History of The Cedars

Posted by    |    July 6th, 2011 at 3:30 pm

I have lived in Dallas my whole life and still had no idea what ‘the Cedars’ was, until yesterday.

I explored this historical Dallas landmark and realized that it is more than just South Dallas. This cool little area has many hidden gems including Off the Bone BBQ, Catfish Blues, Opening Bell Coffee and the Dallas Police Department Head Quarters.

The best part about the Cedars was the history, but in an ironic manner. I spotted a sign labeled “Dallas Landmark Sears Café,” and I was determined to go there for lunch. Even in the thick, 100-degree weather, I dragged my reluctant (and sweaty) friends around the building to find the entrance. I walked straight through the double doors where a nice lady sitting at a desk, greeted me, asking how she could help. This didn’t seem quite right for a restaurant – turns out it’s an office building and the café was there years ago (whoops). I should have figured that out considering there were no signs anywhere saying “Sears Café” besides the small landmark sign. Save yourself the embarrassment; the Sears Café is no more.

The Cedars, this now almost forgotten area, used to be one of the most prestigious places to live in Dallas.
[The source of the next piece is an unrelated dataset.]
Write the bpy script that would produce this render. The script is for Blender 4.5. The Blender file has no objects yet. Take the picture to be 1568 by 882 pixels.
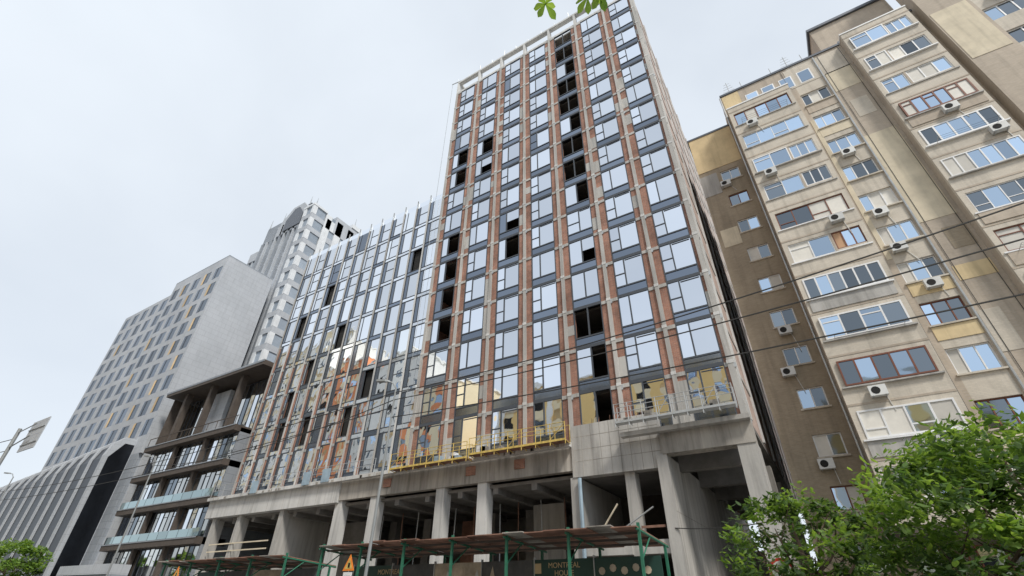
import bpy, math, random
from mathutils import Matrix, Vector
random.seed(7)
R=random.random
def U(a,b): return a+(b-a)*random.random()
scene=bpy.context.scene

# ------------------------------------------------ materials
def nn(nt,t,**k):
    n=nt.nodes.new(t)
    for a,b in k.items(): setattr(n,a,b)
    return n
def base(name):
    m=bpy.data.materials.new(name); m.use_nodes=True
    return m,m.node_tree,m.node_tree.nodes['Principled BSDF']
def stain(nt,var,scale,streak):
    L=nt.links
    tc=nn(nt,'ShaderNodeTexCoord')
    mp=nn(nt,'ShaderNodeMapping'); mp.inputs['Scale'].default_value=(1,1,0.18 if streak else 1)
    L.new(tc.outputs['Object'],mp.inputs[0])
    n1=nn(nt,'ShaderNodeTexNoise'); n1.inputs['Scale'].default_value=scale; n1.inputs['Detail'].default_value=7; n1.inputs['Roughness'].default_value=.65
    L.new(mp.outputs[0],n1.inputs['Vector'])
    mr=nn(nt,'ShaderNodeMapRange'); mr.inputs[1].default_value=.3; mr.inputs[2].default_value=.7
    mr.inputs[3].default_value=1-var; mr.inputs[4].default_value=1+var
    L.new(n1.outputs[0],mr.inputs[0])
    return tc,n1,mr.outputs[0]
def drips(nt,tc,val,amt):
    # narrow vertical dirt runs
    L=nt.links
    mp=nn(nt,'ShaderNodeMapping'); mp.inputs['Scale'].default_value=(1,1,.07); L.new(tc.outputs['Object'],mp.inputs[0])
    n=nn(nt,'ShaderNodeTexNoise'); n.inputs['Scale'].default_value=3.2; n.inputs['Detail'].default_value=4; L.new(mp.outputs[0],n.inputs['Vector'])
    mr=nn(nt,'ShaderNodeMapRange'); mr.inputs[1].default_value=.5; mr.inputs[2].default_value=.72; mr.inputs[3].default_value=1; mr.inputs[4].default_value=1-amt
    L.new(n.outputs[0],mr.inputs[0])
    mu=nn(nt,'ShaderNodeMath',operation='MULTIPLY'); L.new(val,mu.inputs[0]); L.new(mr.outputs[0],mu.inputs[1])
    return mu.outputs[0]
def island(nt,val,amt):
    L=nt.links
    g=nn(nt,'ShaderNodeNewGeometry')
    mr=nn(nt,'ShaderNodeMapRange'); mr.inputs[3].default_value=1-amt; mr.inputs[4].default_value=1+amt
    L.new(g.outputs['Random Per Island'],mr.inputs[0])
    mu=nn(nt,'ShaderNodeMath',operation='MULTIPLY'); L.new(val,mu.inputs[0]); L.new(mr.outputs[0],mu.inputs[1])
    return mu.outputs[0]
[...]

The historical landmark was first developed in the 1870s and received ‘the Cedars’ as its name because the area was covered with Red Cedar trees.

The first apartment house in Dallas was the Belleview Place, right in the heart of the Cedars, built in 1890. In the late 1800s, the Cedars was filled with gorgeous Victorian Manors and very wealthy Dallasites. Soon there after, people began to move out and it became home to factories and businesses.

Although many of the elegant mansions were demolished in the early 1900s, a recent transformation is giving another rise to South Dallas. The South Side on Lamar building is home to residents and businesses – unusual (but really cool) to have both in one building. People are beginning to move in and business is beginning to boom in the area.

If not for a home or a business, solely the history of the Cedars is why it must –and will – survive.